I have no objection to the claim that ideas played an important role in changing attitudes about sex. The problem is when you think the idea is the sum of the problem. Intellectuals tend to think this way because it's fun to argue with Voltaire or Simone de Beaviour. It's more difficult to argue with a Buick. These intellectuals become like the drunk who only looks for his lost car keys under the street lamp because the light is better there.
The birth control pill has surely done more to create a culture of recreational sex than all of the writings of Alfred Kinsey and feminist intellectuals combined. Good luck trying to get rid of the pill.
Of course, this isn't just a dynamic on the right. One of the vexing problems for supporters of unalloyed abortion rights is that technology -- from in-utero MRI to miraculous innovations in neonatal care -- is making the claim that late-stage fetuses are merely "uterine contents" or some other dehumanizing euphemism less plausible to millions of Americans.
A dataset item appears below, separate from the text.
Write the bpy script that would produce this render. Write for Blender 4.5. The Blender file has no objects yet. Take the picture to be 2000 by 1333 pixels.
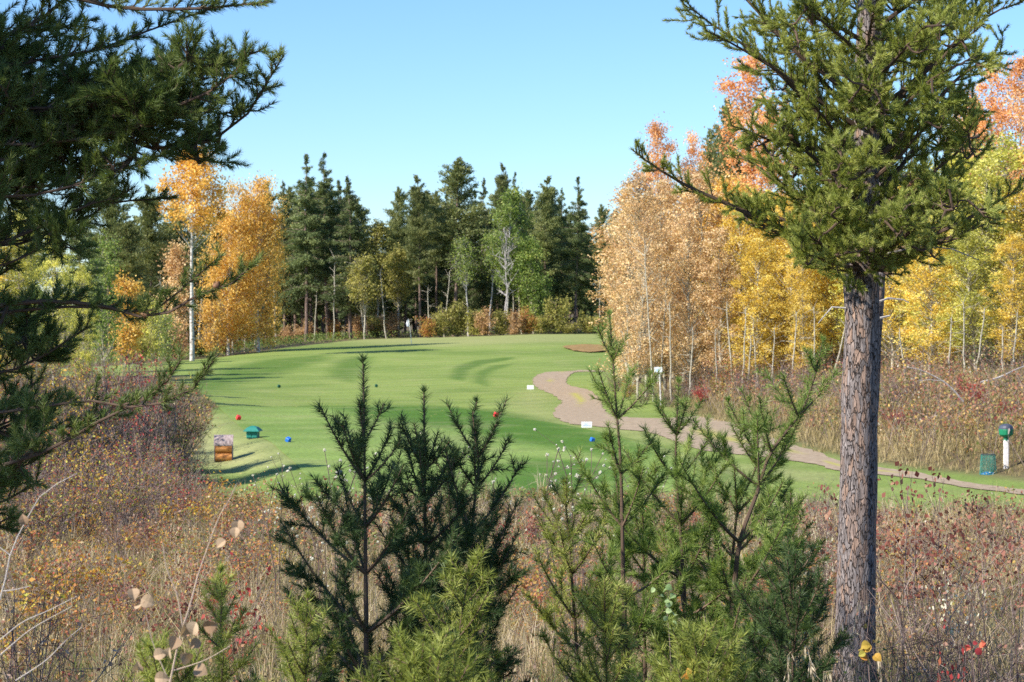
SKY_AIR, SKY_DUST, SKY_OZ, SKY_S = 1.0, 0.1, 9.0, .101
SUN_S, EXPO = 4.3, .99
DENOISE = False
import bpy, math, time
import numpy as np
from math import radians, sin, cos, pi, sqrt
T0 = time.time()
SC = bpy.context.scene
COL = SC.collection
F, CX, HZ, CZ = 4165.0, 1000.0, 590.0, 4.0      # focal length in photo pixels, centre column, horizon row, eye height

def W(c, r, y):
    return np.array([(c - CX) / F * y, y, CZ - (r - HZ) / F * y])

# ------------------------------------------------------------------ numpy helpers
def sstep(a, b, x):
    t = np.clip((x - a) / (b - a), 0, 1); return t * t * (3 - 2 * t)

def vnoise(x, y, seed=0):
    x = np.asarray(x, float); y = np.asarray(y, float)
    xi = np.floor(x).astype(np.int64); yi = np.floor(y).astype(np.int64)
    fx = x - xi; fy = y - yi
    fx = fx * fx * (3 - 2 * fx); fy = fy * fy * (3 - 2 * fy)
    def h(a, b):
        n = (a * 374761393 + b * 668265263 + seed * 982451653) & 0x7fffffff
        n = ((n ^ (n >> 13)) * 1274126177) & 0x7fffffff
        return ((n ^ (n >> 16)) & 0xffff) / 65535.0
    return (h(xi, yi) * (1 - fx) + h(xi + 1, yi) * fx) * (1 - fy) + (h(xi, yi + 1) * (1 - fx) + h(xi + 1, yi + 1) * fx) * fy

def fbm(x, y, seed=0, o=3):
    s = 0; a = .5; t = 0
    for k in range(o):
        s = s + a * vnoise(np.asarray(x) * 2**k, np.asarray(y) * 2**k, seed + k); t += a; a *= .5
    return s / t

def unit(v):
    v = np.asarray(v, float); return v / np.maximum(np.linalg.norm(v, axis=-1, keepdims=True), 1e-9)

def rdir(rs, n):
    return unit(rs.normal(size=(n, 3)))

# ------------------------------------------------------------------ mesh builder
class MB:
    def __init__(s): s.v = []; s.f = []; s.t = []; s.n = 0; s.m = []
    def add(s, V, Fc, tint=0.5, mi=0):
        V = np.asarray(V, np.float32).reshape(-1, 3); Fc = np.asarray(Fc, np.int64)
        if len(V) == 0: return
        s.v.append(V); s.f.append(Fc + s.n)
        t = np.broadcast_to(np.asarray(tint, np.float32), (len(V),)) if np.ndim(tint) < 1 or len(tint) == len(V) else np.repeat(tint, len(V) // len(tint))
        s.t.append(np.array(t, np.float32)); s.n += len(V)
        s.m.append(np.full(len(Fc), mi, np.int32))
    # --- primitives
    def leaves(s, P, size, tint, rs, N=None, asp=0.62, U=None, mi=0):
        n = len(P)
        if n == 0: return
        if U is None: U = rdir(rs, n)
        if N is None: N = rdir(rs, n)
        Vv = unit(np.cross(N, U)); size = np.broadcast_to(size, (n,))[:, None]
        a = U * size * .5; b = Vv * size * .5 * asp
        Q = np.stack([P - a, P + b - a * .15, P + a, P - b - a * .15], 1).reshape(-1, 3)
        s.add(Q, np.arange(4 * n).reshape(-1, 4), np.repeat(np.broadcast_to(tint, (n,)), 4), mi)
    def needles(s, A, D, L, per_m, nl, nw, rs, tint=0.5, ang=(30, 62), tj=.22, up=0.25, mi=0):
        A = np.asarray(A, float).reshape(-1, 3); D = unit(np.asarray(D, float).reshape(-1, 3)); L = np.broadcast_to(L, (len(A),))
        cnt = np.maximum(3, (L * per_m).astype(int)); idx = np.repeat(np.arange(len(A)), cnt); n = len(idx)
        tt = rs.rand(n); a = A[idx] + D[idx] * (L[idx] * tt)[:, None]; d = D[idx]
        R = rs.normal(size=(n, 3)); R[:, 2] += up; P = unit(R - d * (R * d).sum(1)[:, None])
        th = np.radians(rs.uniform(ang[0], ang[1], n)) * (1 - .55 * tt**3)
        nd = d * np.cos(th)[:, None] + P * np.sin(th)[:, None]
        ln = (nl * rs.uniform(.7, 1.15, n))[:, None]
        w = unit(np.cross(nd, rs.normal(size=(n, 3)))) * nw * .5
        tip = a + nd * ln
        Q = np.stack([a - w, a + w, tip], 1).reshape(-1, 3)
        ti = np.broadcast_to(tint, (len(A),))[idx] + rs.uniform(-tj, tj, n)
        s.add(Q, np.arange(3 * n).reshape(-1, 3), np.repeat(np.clip(ti, 0, 1), 3), mi)
    def blades(s, P, h, w, lean, rs, tint, mi=0):
        n = len(P); az = rs.uniform(0, 2 * pi, n)
        d = np.stack([np.cos(az), np.sin(az), np.zeros(n)], 1)
        h = np.broadcast_to(h, (n,))[:, None]; w = np.broadcast_to(w, (n,))[:, None]; lean = np.broadcast_to(lean, (n,))[:, None]
        az2 = rs.uniform(0, 2 * pi, n)
        sd = np.stack([np.cos(az2), np.sin(az2), np.zeros(n)], 1) * w * .5
        up = np.array([0, 0, 1.])
        m = P + up * h * .55 + d * h * lean * .3
        t = P + up * h * np.sqrt(np.maximum(.05, 1 - lean**2)) + d * h * lean
        Q = np.stack([P - sd, P + sd, m + sd * .8, m - sd * .8, t], 1).reshape(-1, 3)
        k = np.arange(n)[:, None] * 5
        tt = np.repeat(np.broadcast_to(tint, (n,)), 5)
        s.add(Q, np.concatenate([k + np.array([[0, 1, 2, 3]])]), tt, mi)
        # tips share the vertices just written
        fq = k + np.array([[3, 2, 4]]); s.f.append(fq + (s.n - 5 * n)); s.m.append(np.full(n, mi, np.int32))
    def segs(s, A, B, ra, rb, sides=3, tint=.5, mi=0):
        A = np.asarray(A, float).reshape(-1, 3); B = np.asarray(B, float).reshape(-1, 3); n = len(A)
        if n == 0: return
        d = unit(B - A); ref = np.where(np.abs(d[:, 2:3]) > .9, np.array([[1., 0, 0]]), np.array([[0, 0, 1.]]))
        u = unit(np.cross(d, ref)); v = np.cross(d, u)
        ra = np.broadcast_to(ra, (n,))[:, None]; rb = np.broadcast_to(rb, (n,))[:, None]
        ring = []
        for k in range(sides):
            a = 2 * pi * k / sides; ring.append((u * cos(a) + v * sin(a)))
        Va = np.stack([A + q * ra for q in ring], 1); Vb = np.stack([B + q * rb for q in ring], 1)
        V = np.concatenate([Va, Vb], 1).reshape(-1, 3)
        base = np.arange(n)[:, None] * 2 * sides; fs = []
        for k in range(sides):
            k2 = (k + 1) % sides; fs.append(base + np.array([[k, k2, sides + k2, sides + k]]))
        s.add(V, np.concatenate(fs), np.repeat(np.broadcast_to(tint, (n,)), 2 * sides), mi)
    def tube(s, P, R, sides=8, tint=.5, cap=True, mi=0, wob=0, rs=None):
        P = np.asarray(P, float); m = len(P); R = np.broadcast_to(R, (m,))
        T = unit(np.gradient(P, axis=0)); ref = np.array([0, 1., 0]) if abs(T[0][1]) < .9 else np.array([1., 0, 0])
        V = []
        u = unit(np.cross(T[0], ref))
        for i in range(m):
            u = unit(u - T[i] * (u @ T[i])); v = np.cross(T[i], u)
            a = np.arange(sides) * 2 * pi / sides; r = R[i] * (1 + (rs.uniform(-wob, wob, sides) if wob else 0))
            V.append(P[i] + (np.cos(a) * r)[:, None] * u + (np.sin(a) * r)[:, None] * v)
        V = np.concatenate(V); f = []
        for i in range(m - 1):
            for k in range(sides):
                k2 = (k + 1) % sides; f.append((i * sides + k, i * sides + k2, (i + 1) * sides + k2, (i + 1) * sides + k))
        s.add(V, np.array(f), tint, mi)
        if cap:
            for i in (0, m - 1):
                c = P[i]; b = V[i * sides:(i + 1) * sides]; n = len(b)
                ff = [(k, (k + 1) % n, n) if i else ((k + 1) % n, k, n) for k in range(n)]
                s.add(np.vstack([b, c]), np.array(ff), tint, mi)
    def box(s, c, d, rz=0, tint=.5, mi=0, taper=1.0, M=None, bev=0.0):
        x, y, z = np.array(d) / 2
        if bev <= 0:
            V = np.array([(sx * x * (taper if sz > 0 else 1), sy * y * (taper if sz > 0 else 1), sz * z) for sz in (-1, 1) for sx, sy in ((-1, -1), (1, -1), (1, 1), (-1, 1))])
            f = [(3, 2, 1, 0), (4, 5, 6, 7), (0, 1, 5, 4), (1, 2, 6, 5), (2, 3, 7, 6), (3, 0, 4, 7)]
            fs = [np.array(f)]
        else:
            pts = []; b = bev
            rings = [(-z, b), (-z + b, 0), (z - b, 0), (z, b)]
            for zz, ins in rings:
                q = (taper if zz > 0 else 1)
                X, Y = x * q - ins, y * q - ins
                for px, py in ((-X + b, -Y), (X - b, -Y), (X, -Y + b), (X, Y - b), (X - b, Y), (-X + b, Y), (-X, Y - b), (-X, -Y + b)): pts.append((px, py, zz))
            V = np.array(pts); f = []
            for i in range(3):
                for k in range(8): f.append((i * 8 + k, i * 8 + (k + 1) % 8, (i + 1) * 8 + (k + 1) % 8, (i + 1) * 8 + k))
            fs = [np.array(f), np.array([list(range(7, -1, -1)), list(range(24, 32))])]
        if M is not None: V = V @ np.array(M).T
        cr, sr = cos(rz), sin(rz); V = V @ np.array([[cr, sr, 0], [-sr, cr, 0], [0, 0, 1]]) + np.array(c)
        n0 = s.n
        for i, q in enumerate(fs):
            if i == 0: s.add(V, q, tint, mi)
            else: s.f.append(q + n0); s.m.append(np.full(len(q), mi, np.int32))
    def build(s, name, mats, parent=None, smooth=False, loc=None):
        me = bpy.data.meshes.new(name)
        V = np.concatenate(s.v) if s.v else np.zeros((0, 3), np.float32)
        if loc is not None: V = V - np.asarray(loc, np.float32)
        me.vertices.add(len(V)); me.vertices.foreach_set('co', V.astype(np.float32).ravel())
        ls = np.concatenate([f.ravel() for f in s.f]).astype(np.int32); cnt = np.concatenate([np.full(len(f), f.shape[1], np.int32) for f in s.f])
        st = np.concatenate([[0], np.cumsum(cnt)[:-1]]).astype(np.int32)
        me.loops.add(len(ls)); me.loops.foreach_set('vertex_index', ls)
        me.polygons.add(len(cnt)); me.polygons.foreach_set('loop_start', st)
        me.polygons.foreach_set('material_index', np.concatenate(s.m))
        if smooth: me.polygons.foreach_set('use_smooth', np.ones(len(cnt), bool))
        else: me.polygons.foreach_set('use_smooth', np.zeros(len(cnt), bool))
        a = me.attributes.new('tint', 'FLOAT', 'POINT'); a.data.foreach_set('value', np.concatenate(s.t))
        me.update(calc_edges=True)
        for m in (mats if isinstance(mats, (list, tuple)) else [mats]): me.materials.append(m)
        o = bpy.data.objects.new(name, me); COL.objects.link(o)
        if parent is not None: o.parent = parent
        elif loc is not None: o.location = loc
        return o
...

Many of the promoters of "economic nationalism" on the left and right, including Trump, cling to outdated ideas about how the industry works. Manufacturing in the United States isn't in decline; manufacturing jobs are, because technology replaces human labor with machine labor. Even if tariffs brought our factories home from Mexico and China (a dubious proposition), most of the jobs "brought back" will go to machines. Raising the minimum wage certainly helps some workers, but it also encourages employers to replace other workers with automation and other technologies.
Among the myriad dangers in all of this is that intellectuals think they can somehow plan and direct the consequences of technological innovation to achieve a society that fits their theories about how everyone should live. That's not easy in an authoritarian society. It's not possible in a free one.